I have seen Rule 804(b)(6) cited in many cases and Pinkerton cited in many cases, but never in the same case...that is, until the recent opinion of the Fourth Circuit in United States v. Dinkins, 2012 WL 3292417 (4th Cir. 2012).

In Dinkins, James Dinkins, Melvin Gilbert, and Darron Goods were charged in a twelve-count indictment, with the predominating count of the indictment being the charge of conspiracy to distribute narcotics. After they were convicted, Dinkins and Gilbert appealed, claiming, inter alia, that a declarant's statements incriminating them were improperly admitted under Rule 804(b)(6).

Specifically, Dinkins alleged that

the forfeiture by-wrongdoing exception did not apply to [the declarant]'s statements regarding Dinkins' acts, because Dinkins did not participate in any wrongdoing that caused [the declarant]'s death. Dinkins argues that by the time that [the declarant] was killed in November 2006, Dinkins had been in jail for about a year, and no evidence was presented to show that he participated in the murder.
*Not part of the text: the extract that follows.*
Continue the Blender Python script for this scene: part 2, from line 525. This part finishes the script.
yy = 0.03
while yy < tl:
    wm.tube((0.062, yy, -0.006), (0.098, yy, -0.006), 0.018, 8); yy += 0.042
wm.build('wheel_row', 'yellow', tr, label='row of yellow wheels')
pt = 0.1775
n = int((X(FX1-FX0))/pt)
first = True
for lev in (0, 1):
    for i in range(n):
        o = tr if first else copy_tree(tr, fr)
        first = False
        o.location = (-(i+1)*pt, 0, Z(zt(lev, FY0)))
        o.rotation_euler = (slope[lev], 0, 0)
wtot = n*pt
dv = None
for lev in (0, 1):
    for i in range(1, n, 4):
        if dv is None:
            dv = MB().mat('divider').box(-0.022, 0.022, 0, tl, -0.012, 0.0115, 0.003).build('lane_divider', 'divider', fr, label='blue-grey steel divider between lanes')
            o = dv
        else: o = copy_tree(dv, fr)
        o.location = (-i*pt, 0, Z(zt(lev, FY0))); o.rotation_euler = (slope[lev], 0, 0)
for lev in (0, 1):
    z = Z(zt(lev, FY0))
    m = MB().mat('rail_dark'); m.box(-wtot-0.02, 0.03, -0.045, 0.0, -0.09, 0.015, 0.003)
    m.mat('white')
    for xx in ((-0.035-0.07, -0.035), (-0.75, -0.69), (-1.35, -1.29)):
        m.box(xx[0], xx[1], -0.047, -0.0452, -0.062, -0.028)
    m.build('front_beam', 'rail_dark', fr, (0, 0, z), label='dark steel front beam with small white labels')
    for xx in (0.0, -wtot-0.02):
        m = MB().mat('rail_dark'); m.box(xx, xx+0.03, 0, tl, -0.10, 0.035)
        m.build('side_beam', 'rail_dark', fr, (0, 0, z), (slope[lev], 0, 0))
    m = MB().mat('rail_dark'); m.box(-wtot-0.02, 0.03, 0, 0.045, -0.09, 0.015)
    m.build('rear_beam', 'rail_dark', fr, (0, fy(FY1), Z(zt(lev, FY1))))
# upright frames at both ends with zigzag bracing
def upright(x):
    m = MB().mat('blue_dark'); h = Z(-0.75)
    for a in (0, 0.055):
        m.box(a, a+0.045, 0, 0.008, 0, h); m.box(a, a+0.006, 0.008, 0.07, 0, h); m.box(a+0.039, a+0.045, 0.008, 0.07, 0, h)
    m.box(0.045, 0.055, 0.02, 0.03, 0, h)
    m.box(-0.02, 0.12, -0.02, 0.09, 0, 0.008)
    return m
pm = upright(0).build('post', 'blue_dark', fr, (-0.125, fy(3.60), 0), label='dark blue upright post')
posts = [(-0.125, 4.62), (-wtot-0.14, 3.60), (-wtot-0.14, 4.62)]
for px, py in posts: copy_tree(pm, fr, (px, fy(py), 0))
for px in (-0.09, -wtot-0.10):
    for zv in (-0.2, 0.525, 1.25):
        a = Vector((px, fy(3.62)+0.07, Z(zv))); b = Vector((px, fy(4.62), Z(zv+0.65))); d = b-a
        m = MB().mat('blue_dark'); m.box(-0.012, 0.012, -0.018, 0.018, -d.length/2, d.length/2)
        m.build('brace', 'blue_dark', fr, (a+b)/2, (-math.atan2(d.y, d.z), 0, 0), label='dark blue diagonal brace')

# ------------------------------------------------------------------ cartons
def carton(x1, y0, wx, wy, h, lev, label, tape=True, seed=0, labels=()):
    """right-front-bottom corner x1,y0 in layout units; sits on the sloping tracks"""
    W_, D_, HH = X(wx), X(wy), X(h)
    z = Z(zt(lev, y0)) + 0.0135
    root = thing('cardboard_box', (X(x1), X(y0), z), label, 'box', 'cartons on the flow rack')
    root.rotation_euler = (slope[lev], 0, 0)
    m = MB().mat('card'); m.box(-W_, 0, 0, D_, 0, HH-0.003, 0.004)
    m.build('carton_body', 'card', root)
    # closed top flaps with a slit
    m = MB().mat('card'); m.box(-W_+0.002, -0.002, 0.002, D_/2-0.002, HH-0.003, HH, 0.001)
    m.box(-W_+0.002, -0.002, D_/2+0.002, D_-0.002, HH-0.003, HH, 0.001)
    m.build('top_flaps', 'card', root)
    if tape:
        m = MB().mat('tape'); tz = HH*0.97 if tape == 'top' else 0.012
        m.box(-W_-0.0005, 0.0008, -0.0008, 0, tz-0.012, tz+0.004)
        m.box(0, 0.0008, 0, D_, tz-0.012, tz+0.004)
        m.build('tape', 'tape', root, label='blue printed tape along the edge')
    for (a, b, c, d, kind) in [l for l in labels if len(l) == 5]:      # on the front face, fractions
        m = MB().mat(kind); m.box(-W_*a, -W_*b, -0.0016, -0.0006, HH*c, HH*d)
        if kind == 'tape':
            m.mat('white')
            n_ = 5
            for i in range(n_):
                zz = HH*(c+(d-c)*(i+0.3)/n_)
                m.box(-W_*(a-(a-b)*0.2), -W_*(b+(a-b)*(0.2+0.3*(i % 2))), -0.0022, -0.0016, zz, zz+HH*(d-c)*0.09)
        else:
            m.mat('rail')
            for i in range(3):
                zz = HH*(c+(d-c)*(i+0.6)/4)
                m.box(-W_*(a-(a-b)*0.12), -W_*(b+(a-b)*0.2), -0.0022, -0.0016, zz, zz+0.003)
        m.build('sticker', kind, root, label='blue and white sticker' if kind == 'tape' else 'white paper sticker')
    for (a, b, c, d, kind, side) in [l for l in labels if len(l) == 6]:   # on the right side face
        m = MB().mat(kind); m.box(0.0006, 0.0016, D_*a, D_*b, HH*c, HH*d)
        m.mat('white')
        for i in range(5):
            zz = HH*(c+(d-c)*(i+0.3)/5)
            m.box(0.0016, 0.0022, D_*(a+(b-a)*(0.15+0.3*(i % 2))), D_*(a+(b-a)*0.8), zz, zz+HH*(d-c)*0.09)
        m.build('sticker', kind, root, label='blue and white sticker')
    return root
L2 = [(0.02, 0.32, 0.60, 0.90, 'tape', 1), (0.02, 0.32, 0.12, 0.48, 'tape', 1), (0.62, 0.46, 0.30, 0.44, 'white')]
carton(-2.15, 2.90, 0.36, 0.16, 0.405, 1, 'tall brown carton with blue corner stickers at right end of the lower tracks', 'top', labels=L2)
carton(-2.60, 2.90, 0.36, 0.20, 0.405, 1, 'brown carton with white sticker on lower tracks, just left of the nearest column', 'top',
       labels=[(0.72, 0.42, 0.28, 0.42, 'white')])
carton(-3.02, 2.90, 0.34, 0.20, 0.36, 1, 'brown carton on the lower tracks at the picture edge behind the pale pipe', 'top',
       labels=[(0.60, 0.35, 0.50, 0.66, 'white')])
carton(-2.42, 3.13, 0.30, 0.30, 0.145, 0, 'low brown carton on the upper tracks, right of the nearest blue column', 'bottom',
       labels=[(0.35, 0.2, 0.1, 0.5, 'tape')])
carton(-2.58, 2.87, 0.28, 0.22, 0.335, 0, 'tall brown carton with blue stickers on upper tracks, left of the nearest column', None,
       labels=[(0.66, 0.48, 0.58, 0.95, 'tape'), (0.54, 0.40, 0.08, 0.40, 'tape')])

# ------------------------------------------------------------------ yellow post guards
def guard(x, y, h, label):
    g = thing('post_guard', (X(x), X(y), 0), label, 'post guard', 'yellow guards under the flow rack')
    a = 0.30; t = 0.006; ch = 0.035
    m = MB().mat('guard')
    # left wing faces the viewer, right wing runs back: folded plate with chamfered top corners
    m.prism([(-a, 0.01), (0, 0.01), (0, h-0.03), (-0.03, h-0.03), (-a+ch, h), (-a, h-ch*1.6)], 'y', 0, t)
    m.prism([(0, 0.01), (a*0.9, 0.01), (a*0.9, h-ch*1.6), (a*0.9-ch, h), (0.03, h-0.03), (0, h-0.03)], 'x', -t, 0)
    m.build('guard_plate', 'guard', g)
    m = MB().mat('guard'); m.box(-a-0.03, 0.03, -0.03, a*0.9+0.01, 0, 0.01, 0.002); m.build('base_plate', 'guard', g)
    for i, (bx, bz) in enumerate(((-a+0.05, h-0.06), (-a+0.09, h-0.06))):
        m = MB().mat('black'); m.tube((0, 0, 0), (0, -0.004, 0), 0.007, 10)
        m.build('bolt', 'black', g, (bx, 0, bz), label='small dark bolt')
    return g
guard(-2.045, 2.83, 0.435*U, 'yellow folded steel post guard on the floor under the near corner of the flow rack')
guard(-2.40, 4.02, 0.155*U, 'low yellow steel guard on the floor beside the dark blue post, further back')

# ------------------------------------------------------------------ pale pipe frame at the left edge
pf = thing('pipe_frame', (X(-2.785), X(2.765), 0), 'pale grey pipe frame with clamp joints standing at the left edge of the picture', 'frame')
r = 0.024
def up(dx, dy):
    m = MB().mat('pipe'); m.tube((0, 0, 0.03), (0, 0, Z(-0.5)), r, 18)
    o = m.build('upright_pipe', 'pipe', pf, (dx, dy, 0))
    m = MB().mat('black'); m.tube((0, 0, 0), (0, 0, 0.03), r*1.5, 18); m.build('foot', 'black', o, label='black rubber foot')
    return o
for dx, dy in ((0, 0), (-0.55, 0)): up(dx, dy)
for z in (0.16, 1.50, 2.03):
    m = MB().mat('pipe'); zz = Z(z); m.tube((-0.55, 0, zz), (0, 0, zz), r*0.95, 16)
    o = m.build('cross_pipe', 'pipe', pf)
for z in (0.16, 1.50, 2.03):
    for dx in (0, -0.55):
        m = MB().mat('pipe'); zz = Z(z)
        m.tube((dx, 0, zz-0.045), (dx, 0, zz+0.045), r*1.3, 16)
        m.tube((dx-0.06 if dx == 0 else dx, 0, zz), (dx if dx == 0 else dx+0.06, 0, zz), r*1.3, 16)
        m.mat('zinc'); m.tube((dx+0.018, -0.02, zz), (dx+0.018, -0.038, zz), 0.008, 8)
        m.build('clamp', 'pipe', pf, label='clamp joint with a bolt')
The government responded that Dinkins was responsible for the declarant's murder pursuant to Pinkerton. The Fourth Circuit agreed, finding that

The language of Rule 804(b)(6) supports the application of Pinkerton principles of conspiratorial liability in the forfeiture-by-wrongdoing context, by requiring that the defendant either have "wrongfully caused— or acquiesced in wrongfully causing—the declarant's unavailability."... The term "acquiesce," within the meaning of Rule 804(b)(6), encompasses wrongdoing that, while not directly caused by a defendant coconspirator, is nevertheless attributable to that defendant because he accepted or tacitly approved the wrongdoing.

Specifically, the court determined that

In the present case, the evidence showed that the murder of [the declarant] in November 2006 was in furtherance, within the scope, and reasonably foreseeable as a natural consequence of an ongoing conspiracy of which Dinkins was a member.